▶ Stored data
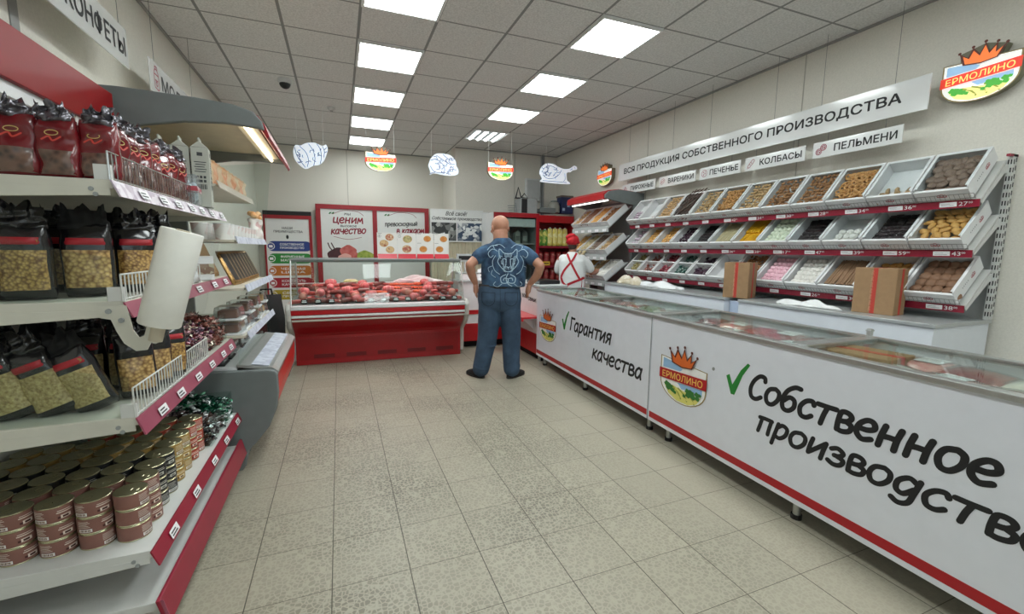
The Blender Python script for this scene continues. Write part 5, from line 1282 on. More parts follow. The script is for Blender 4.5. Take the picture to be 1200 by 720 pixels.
# ------------------------------------------------------------------ posters on the far wall
POST = M('poster_white', (222, 224, 222), .4, var=.015)
def poster_frame(t, w, h, mat, bar=.08, d=.03, mids=()):
    m = MB(); m.bx(-w/2, w/2, -d, 0, h-bar, h); m.bx(-w/2, -w/2+bar, -d, 0, 0, h-bar); m.bx(w/2-bar, w/2, -d, 0, 0, h-bar)
    for x in mids: m.bx(x-bar/2, x+bar/2, -d, 0, 0, h-bar)
    m.build('frame', mat, t, bevel=.003)
def posters():
    Y = 9.1
    t = thing('advantages_poster', 'tall white poster with five coloured pill-shaped captions, left of the far wall', 'poster', (-.855, Y, .0))
    w, h = .80, 2.11
    m = MB(); m.bx(-w/2+.02, w/2-.02, -.012, 0, .0, h-.02); m.build('sheet', POST, t)
    m = MB(); m.bx(-w/2, w/2, -.03, .0, h-.075, h); m.build('black_top_bar', BLACK, t); m = MB(); m.bx(-w/2, w/2, -.028, .0, h-.14, h-.075); m.bx(w/2-.05, w/2, -.028, 0, 0, h-.14); m.bx(-w/2, -w/2+.03, -.028, 0, 0, h-.14); m.build('red_frame', REDD, t)
    m = MB(); add_text(m, 'НАШИ', (-.1, -.013, 1.78), (1, 0, 0), (0, 0, 1), .17, .045, bold=.02); add_text(m, 'ПРЕИМУЩЕСТВА', (-.24, -.013, 1.71), (1, 0, 0), (0, 0, 1), .48, .05, bold=.02); m.poly([(.022*math.cos(a), .038*math.sin(a)) for a in [2*PI*i/12 for i in range(12)]], (-.02, -.013, 1.64), (1, 0, 0), (0, 0, 1)); m.build('heading', INK, t, flat=True)
    cols = [('blue', (36, 60, 130), 'СОБСТВЕННОЕ', 'ПРОИЗВОДСТВО'), ('green', (34, 132, 52), 'ФИРМЕННЫЕ', 'МАГАЗИНЫ'), ('orange', (190, 110, 40), 'ЧЕСТНАЯ', 'ЦЕНА'), ('red', (160, 26, 44), 'КОНТРОЛЬ', 'КАЧЕСТВА'), ('olive', (166, 146, 36), 'СВЕЖИЕ', 'ПРОДУКТЫ')]
    for i, (n, c, a, b) in enumerate(cols):
        z = 1.47-.225*i; hh = .092
        m = MB(); P = [(-.26+hh*math.cos(q), hh*math.sin(q)) for q in [PI/2+PI*k/10 for k in range(11)]] + [(.29+hh*math.cos(q), hh*math.sin(q)) for q in [-PI/2+PI*k/10 for k in range(11)]]
        m.poly(P, (0, -.0135, z), (1, 0, 0), (0, 0, 1)); m.build('%s_caption' % n, M('caption_'+n, c, .4), t, flat=True)
        m = MB(); add_text(m, a, (-.15, -.0145, z+.012), (1, 0, 0), (0, 0, 1), .40, .045, bold=.02); add_text(m, b, (-.15, -.0145, z-.055), (1, 0, 0), (0, 0, 1), .40, .045, bold=.02)
        m.stroke([(-.30+.06*math.cos(q), .06*math.sin(q)) for q in [2*PI*k/12 for k in range(13)]], .012, (0, -.0145, z), (1, 0, 0), (0, 0, 1), 0, 0, smooth=False, rnd=False); m.bx(-.33, -.27, -.0149, -.0145, z-.025, z+.02)
        m.build('caption_lettering', TAGW, t, flat=True)
    t = thing('framed_poster_pair', 'two white posters in one dark red frame on the far wall behind the counter', 'poster', (.68, Y, .0))
    w, h = 2.12, 2.265
    poster_frame(t, w, h, M('poster_red_frame', (150, 24, 34), .35, var=.05), .085, .035, (0.0,))
    for k, (x0, x1) in enumerate(((-w/2+.085, -.0425), (.0425, w/2-.085))):
        m = MB(); m.bx(x0, x1, -.014, 0, 0, h-.085); sh = m.build('sheet', POST, t)
        cx = (x0+x1)/2; m = MB()
        wine = M('poster_wine_script', (140, 34, 52), .5)
        if k == 0:
            hand(m, 'мы', (cx-.05, -.015, 2.075), (1, 0, 0), (0, .0, 1), .12, .04, 1, .22); hand(m, 'ценим', (cx-.26, -.015, 1.925), (1, 0, 0), (.06, 0, 1), .56, .10, 0, .26)
            hand(m, 'высокое', (cx-.13, -.015, 1.85), (1, 0, 0), (0, 0, 1), .30, .035, 1, .22); hand(m, 'качество', (cx-.30, -.015, 1.71), (1, 0, .04), (.06, 0, 1), .64, .09, 0, .26)
        else:
            hand(m, 'в каждом', (cx-.10, -.015, 1.745), (1, 0, .03), (.06, 0, 1), .56, .085, 0, .26); hand(m, 'превосходный', (cx-.32, -.015, 1.885), (1, 0, .04), (.06, 0, 1), .64, .06, 1, .24)
        m.stroke([(-.25, 0), (-.05, .07), (.2, .05), (.3, -.02)], .008, (cx, -.015, 2.09), (1, 0, 0), (0, 0, 1), 0, .0005); m.stroke([(-.25, 0), (0, -.05), (.25, -.01)], .008, (cx, -.015, 1.665), (1, 0, 0), (0, 0, 1), 0, .0005)
        m.build('script_lettering', [wine, INKG], sh, flat=True)
        m = MB()
        for sx in (-.05, .0): m.poly([(sx, 0), (sx+.03, .035), (sx+.06, .03), (sx+.03, -.005)], (cx-.28, -.015, 2.09), (1, 0, 0), (0, 0, 1))
        m.build('leaf_mark', M('leaf_green', (40, 110, 60), .5), sh, flat=True)
        if k == 0:
            m = MB()
            for (x, z, rx, rz_, mi) in ((-.18, 1.21, .16, .10, 0), (-.30, 1.17, .08, .09, 0), (.0, 1.23, .15, .13, 1), (.08, 1.15, .16, .09, 1), (-.06, 1.13, .12, .07, 2), (.30, 1.18, .13, .08, 3), (.38, 1.16, .1, .07, 3), (.24, 1.15, .08, .07, 3)):
                m.poly([(rx*(1+.1*math.sin(3*a+x*20))*math.cos(a), rz_*(1+.1*math.cos(4*a))*math.sin(a)) for a in [2*PI*q/18 for q in range(18)]], (cx+x, -.0148-.0004*(mi+1)-.0003*abs(x), z+.14), (1, 0, 0), (0, 0, 1), mi)
            m.stroke([(-.1, .0), (-.2, .1), (-.24, .2)], .02, (cx-.12, -.017, 1.34), (1, 0, 0), (0, 0, 1), 0); m.stroke([(0, 0), (-.06, .08), (-.12, .2)], .02, (cx-.18, -.0172, 1.34), (1, 0, 0), (0, 0, 1), 0)
            m.build('food_picture', [M('pic_dark', (70, 34, 40), .5, var=.3), M('pic_red_meat', (176, 60, 58), .5, c2=(206, 120, 112), scale=9), M('pic_pale', (220, 170, 160), .5), M('pic_salad', (120, 150, 50), .5, c2=(180, 190, 90), scale=16)], sh, flat=True)
GL['ж'] = (1.1, [[(.08, .96), (.34, .55), (.5, .5)], [(.96, .96), (.68, .55), (.5, .5)], [(.52, .98), (.5, 0)], [(.36, .5), (.06, .02)], [(.66, .5), (.98, .02)]])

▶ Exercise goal
All of the lines above should be printed exactly, minus the pictures.

▶ Answer for the task
The Blender Python script for this scene continues. Write part 5, from line 1282 on. More parts follow. The script is for Blender 4.5. Take the picture to be 1200 by 720 pixels.
# ------------------------------------------------------------------ posters on the far wall
POST = M('poster_white', (222, 224, 222), .4, var=.015)
def poster_frame(t, w, h, mat, bar=.08, d=.03, mids=()):
    m = MB(); m.bx(-w/2, w/2, -d, 0, h-bar, h); m.bx(-w/2, -w/2+bar, -d, 0, 0, h-bar); m.bx(w/2-bar, w/2, -d, 0, 0, h-bar)
    for x in mids: m.bx(x-bar/2, x+bar/2, -d, 0, 0, h-bar)
    m.build('frame', mat, t, bevel=.003)
def posters():
    Y = 9.1
    t = thing('advantages_poster', 'tall white poster with five coloured pill-shaped captions, left of the far wall', 'poster', (-.855, Y, .0))
    w, h = .80, 2.11
    m = MB(); m.bx(-w/2+.02, w/2-.02, -.012, 0, .0, h-.02); m.build('sheet', POST, t)
    m = MB(); m.bx(-w/2, w/2, -.03, .0, h-.075, h); m.build('black_top_bar', BLACK, t); m = MB(); m.bx(-w/2, w/2, -.028, .0, h-.14, h-.075); m.bx(w/2-.05, w/2, -.028, 0, 0, h-.14); m.bx(-w/2, -w/2+.03, -.028, 0, 0, h-.14); m.build('red_frame', REDD, t)
    m = MB(); add_text(m, 'НАШИ', (-.1, -.013, 1.78), (1, 0, 0), (0, 0, 1), .17, .045, bold=.02); add_text(m, 'ПРЕИМУЩЕСТВА', (-.24, -.013, 1.71), (1, 0, 0), (0, 0, 1), .48, .05, bold=.02); m.poly([(.022*math.cos(a), .038*math.sin(a)) for a in [2*PI*i/12 for i in range(12)]], (-.02, -.013, 1.64), (1, 0, 0), (0, 0, 1)); m.build('heading', INK, t, flat=True)
    cols = [('blue', (36, 60, 130), 'СОБСТВЕННОЕ', 'ПРОИЗВОДСТВО'), ('green', (34, 132, 52), 'ФИРМЕННЫЕ', 'МАГАЗИНЫ'), ('orange', (190, 110, 40), 'ЧЕСТНАЯ', 'ЦЕНА'), ('red', (160, 26, 44), 'КОНТРОЛЬ', 'КАЧЕСТВА'), ('olive', (166, 146, 36), 'СВЕЖИЕ', 'ПРОДУКТЫ')]
    for i, (n, c, a, b) in enumerate(cols):
        z = 1.47-.225*i; hh = .092
        m = MB(); P = [(-.26+hh*math.cos(q), hh*math.sin(q)) for q in [PI/2+PI*k/10 for k in range(11)]] + [(.29+hh*math.cos(q), hh*math.sin(q)) for q in [-PI/2+PI*k/10 for k in range(11)]]
        m.poly(P, (0, -.0135, z), (1, 0, 0), (0, 0, 1)); m.build('%s_caption' % n, M('caption_'+n, c, .4), t, flat=True)
        m = MB(); add_text(m, a, (-.15, -.0145, z+.012), (1, 0, 0), (0, 0, 1), .40, .045, bold=.02); add_text(m, b, (-.15, -.0145, z-.055), (1, 0, 0), (0, 0, 1), .40, .045, bold=.02)
        m.stroke([(-.30+.06*math.cos(q), .06*math.sin(q)) for q in [2*PI*k/12 for k in range(13)]], .012, (0, -.0145, z), (1, 0, 0), (0, 0, 1), 0, 0, smooth=False, rnd=False); m.bx(-.33, -.27, -.0149, -.0145, z-.025, z+.02)
        m.build('caption_lettering', TAGW, t, flat=True)
    t = thing('framed_poster_pair', 'two white posters in one dark red frame on the far wall behind the counter', 'poster', (.68, Y, .0))
    w, h = 2.12, 2.265
    poster_frame(t, w, h, M('poster_red_frame', (150, 24, 34), .35, var=.05), .085, .035, (0.0,))
    for k, (x0, x1) in enumerate(((-w/2+.085, -.0425), (.0425, w/2-.085))):
        m = MB(); m.bx(x0, x1, -.014, 0, 0, h-.085); sh = m.build('sheet', POST, t)
        cx = (x0+x1)/2; m = MB()
        wine = M('poster_wine_script', (140, 34, 52), .5)
        if k == 0:
            hand(m, 'мы', (cx-.05, -.015, 2.075), (1, 0, 0), (0, .0, 1), .12, .04, 1, .22); hand(m, 'ценим', (cx-.26, -.015, 1.925), (1, 0, 0), (.06, 0, 1), .56, .10, 0, .26)
            hand(m, 'высокое', (cx-.13, -.015, 1.85), (1, 0, 0), (0, 0, 1), .30, .035, 1, .22); hand(m, 'качество', (cx-.30, -.015, 1.71), (1, 0, .04), (.06, 0, 1), .64, .09, 0, .26)
        else:
            hand(m, 'в каждом', (cx-.10, -.015, 1.745), (1, 0, .03), (.06, 0, 1), .56, .085, 0, .26); hand(m, 'превосходный', (cx-.32, -.015, 1.885), (1, 0, .04), (.06, 0, 1), .64, .06, 1, .24)
        m.stroke([(-.25, 0), (-.05, .07), (.2, .05), (.3, -.02)], .008, (cx, -.015, 2.09), (1, 0, 0), (0, 0, 1), 0, .0005); m.stroke([(-.25, 0), (0, -.05), (.25, -.01)], .008, (cx, -.015, 1.665), (1, 0, 0), (0, 0, 1), 0, .0005)
        m.build('script_lettering', [wine, INKG], sh, flat=True)
        m = MB()
        for sx in (-.05, .0): m.poly([(sx, 0), (sx+.03, .035), (sx+.06, .03), (sx+.03, -.005)], (cx-.28, -.015, 2.09), (1, 0, 0), (0, 0, 1))
        m.build('leaf_mark', M('leaf_green', (40, 110, 60), .5), sh, flat=True)
        if k == 0:
            m = MB()
            for (x, z, rx, rz_, mi) in ((-.18, 1.21, .16, .10, 0), (-.30, 1.17, .08, .09, 0), (.0, 1.23, .15, .13, 1), (.08, 1.15, .16, .09, 1), (-.06, 1.13, .12, .07, 2), (.30, 1.18, .13, .08, 3), (.38, 1.16, .1, .07, 3), (.24, 1.15, .08, .07, 3)):
                m.poly([(rx*(1+.1*math.sin(3*a+x*20))*math.cos(a), rz_*(1+.1*math.cos(4*a))*math.sin(a)) for a in [2*PI*q/18 for q in range(18)]], (cx+x, -.0148-.0004*(mi+1)-.0003*abs(x), z+.14), (1, 0, 0), (0, 0, 1), mi)
            m.stroke([(-.1, .0), (-.2, .1), (-.24, .2)], .02, (cx-.12, -.017, 1.34), (1, 0, 0), (0, 0, 1), 0); m.stroke([(0, 0), (-.06, .08), (-.12, .2)], .02, (cx-.18, -.0172, 1.34), (1, 0, 0), (0, 0, 1), 0)
            m.build('food_picture', [M('pic_dark', (70, 34, 40), .5, var=.3), M('pic_red_meat', (176, 60, 58), .5, c2=(206, 120, 112), scale=9), M('pic_pale', (220, 170, 160), .5), M('pic_salad', (120, 150, 50), .5, c2=(180, 190, 90), scale=16)], sh, flat=True)
GL['ж'] = (1.1, [[(.08, .96), (.34, .55), (.5, .5)], [(.96, .96), (.68, .55), (.5, .5)], [(.52, .98), (.5, 0)], [(.36, .5), (.06, .02)], [(.66, .5), (.98, .02)]])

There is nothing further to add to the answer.